Step Right Up: Stories of Carnivals, Sideshows…

Books Reviews
Step Right Up: Stories of Carnivals, Sideshows…

Step Right Up fills some kind of niche: Somewhere there must be a slot left in the canon (perhaps just to the left of a collection of odes to goldfish) for an anthology of circus-related vignettes. Hell, we have nearly everything else! Publishing an anthology involves finding and elucidating common threads among disparate texts; here, apart from the circus theme, the unifying motif seems to be that we like to inflict our gaze on others if we can—view their weaknesses and aberrations—without being seen ourselves.

This tendency fuels the characters in this diverse collection, from Ray Bradbury’s boys taken from his classic Something Wicked This Way Comes and in Susan Dickinson’s younger self from “The Wages of Sin Is Death.” What disturbs about many pieces in this compilation is that this voyeuristic impulse is rarely scrutinized; rather, it’s celebrated as a seamy but worthwhile activity, as if we were to argue: “Hey, this may feel taboo, but those freaks are the outlanders—and we’re more Main Street for having seen and left them behind.”

Step Right Up offers exceptions, though. Interestingly—and no doubt deliberately—a piece written by a former carnival worker leads off the collection; thus the opening act in this show reveals the performers’ foreknowledge of all the interpretive tricks to which they are subjected in the subsequent stories. Tales like Edward Hoagland’s “Circus Music: For Clowns, Lions, and Solo Trapeze” demonstrate that the performers feel exactly the same way about the audience—or “lot lice,” as Hoagland calls them. The ordering gaze, as postmodern philosopher Michel Foucault outlines it, is turned back on us from the beginning.

The anthology’s editor asserts that freakishness is a comforting, unifying fact in our lives, and that as such, the circus is a reassuring place for us; the gaze is indeed mutual, but in a positive way. I’m not convinced. An acquaintance of mine wrote his dissertation about freak shows as a cultural phenomenon. By the end of the project, he could not bear to be in the sight of the so-called freaks themselves. When he attended carnivals and paid his 50 cents per viewing, it was clear his gaze—even an academic’s lazy eye—was being returned with extreme prejudice. He stumbled out of the tent with the sense of being judged, and found wanting. You might say the sideshow boils down to paying a huckster to guess your worth. And it can be a painful setting down, as my friend found.

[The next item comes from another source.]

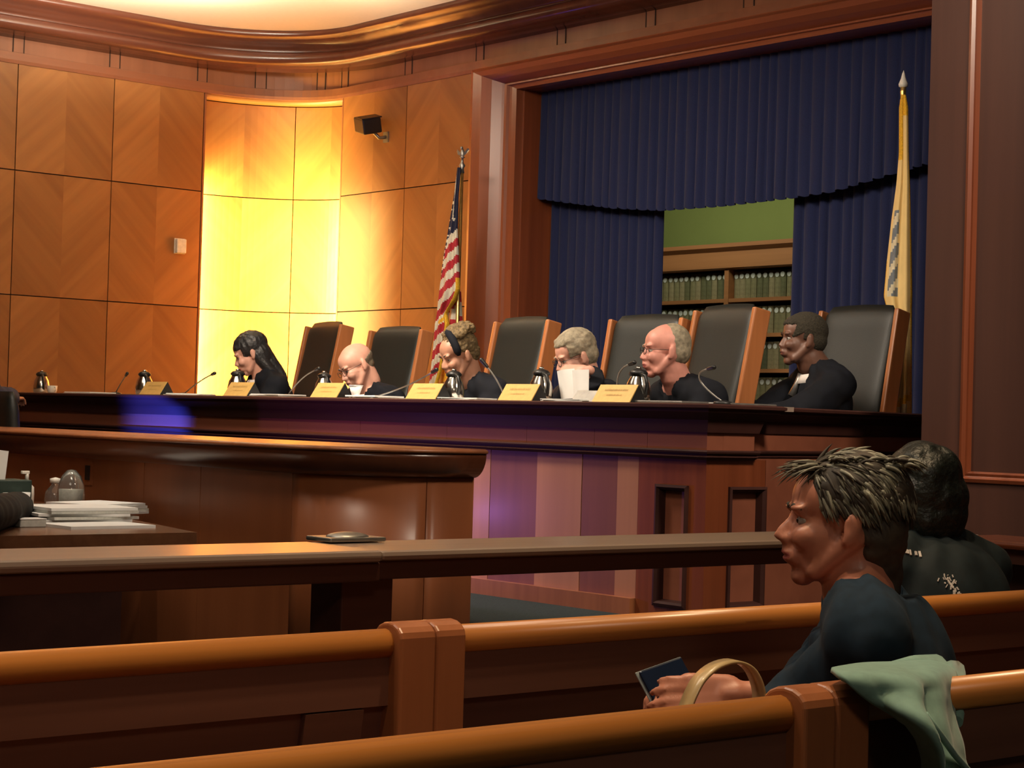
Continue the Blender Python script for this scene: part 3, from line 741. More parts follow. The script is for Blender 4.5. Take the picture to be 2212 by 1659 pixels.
# buff flag
XG = 8.28
pt = onX(1952, 152, XG)
fl = empty('flag', (pt.x, pt.y, ZJ), 'buff yellow flag furled on a pole with white spear finial', 'flag', 'flags on poles')
obj('pole', MB().tube([(pt.x, pt.y, ZJ+.1), (pt.x, pt.y, pt.z-.08)], .012, 10), 'brass', fl)
obj('base', MB().lathe([(.0, 0), (.15, 0), (.15, .02), (.05, .05), (.03, .10), (.0, .10)], (pt.x, pt.y, ZJ)), 'brass', fl)
obj('spear_finial', MB().lathe([(.0, -.10), (.024, -.09), (.026, -.075), (.014, -.045), (.008, -.02), (.001, 0)], pt, 12), 'white_plastic', fl)
obj('collar', MB().lathe([(.0, -.19), (.017, -.19), (.017, -.16), (.013, -.155), (.017, -.12), (.015, -.09), (0, -.09)], pt, 12), 'brass', fl)
rows = dense([(205, 1947, 1957), (232, 1942, 1962), (330, 1942, 1963), (400, 1936, 1966), (480, 1925, 1968), (570, 1915, 1970), (640, 1909, 1971), (660, 1914, 1970), (760, 1924, 1970), (840, 1922, 1970), (905, 1914, 1970)], 110)
def njm(u, row, front):
    y, l, r = row; x = l+(r-l)*u
    if y < 345 and u < .45: return 1
    if u > .93 or (y < 245): return 1
    if y > 838 and (x-1930)*.6+y > 868 and (x-1930)*.6+y < 884: return 1
    if y > 560 and u < .03: return 1
    if 455 < y < 640 and .12 < u < .50-(640-y)*.0004:
        q = (y+(x-1920)*1.4) % 46
        return 2 if q < 27 else 3
    if y > 870 and .45 < u < .8: return 3
    return 0
fm = MB(); ringloft(fm, rows, XG-.03, .018, 2.0, njm, 64, 2.6)
obj('flag_cloth', fm, ['buff', 'fringe', 'seal_grey', 'seal_pale'], fl)
# ================================================================== WALL DEVICES
p = onX(826, 278, XW-.02)
cm = empty('surveillance_camera', (p.x, p.y, p.z), 'black box camera on a bracket high on the panelled wall', 'camera')
R = Matrix.Translation((p.x-.12, p.y+.03, p.z+.02)) @ Matrix.Rotation(math.radians(-14), 4, 'Z') @ Matrix.Rotation(math.radians(14), 4, 'X') @ Matrix.Rotation(math.radians(-14), 4, 'Y') @ Matrix.Scale(1.15, 4)
obj('housing', MB().box(-.065, .065, -.095, .08, -.05, .05, R=R, bev=.008), 'black_plastic', cm)
obj('hood', MB().box(-.07, .07, -.10, .02, .05, .058, R=R), 'black_plastic', cm)
obj('bracket', MB().tube([(p.x, p.y-.05, p.z-.07), (p.x-.05, p.y-.03, p.z-.08), (p.x-.10, p.y-.01, p.z-.03)], .014, 10).box(p.x-.006, p.x+.006, p.y-.08, p.y-.02, p.z-.11, p.z-.03), 'dull_steel', cm)
p = onY(388, 532, YW-.014)
th = empty('thermostat', (p.x, p.y, p.z-.05), 'small white box on the panelled wall left of the glowing niche', 'thermostat')
obj('cover', MB().box(p.x-.042, p.x+.042, p.y-.035, p.y, p.z-.055, p.z+.055, bev=.006), 'white_plastic', th)
obj('base_plate', MB().box(p.x-.05, p.x+.045, p.y-.006, p.y, p.z-.06, p.z+.06, bev=.002), 'white_plastic', th)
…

There’s nothing else quite like Step Right Up. Despite the pretensions of cultural theorists regarding the carnivalesque and its importance for diversity, precious few of them actually bother to study real carnivals. Step Right Up, however, goes back to the source, and the book, in doing so, demands a different kind of reading. These stories of freak shows and circus tents highlight our own naked vulnerability—our own grotesque lack, our personal and social deformities—in bright, appealingly striped canvas.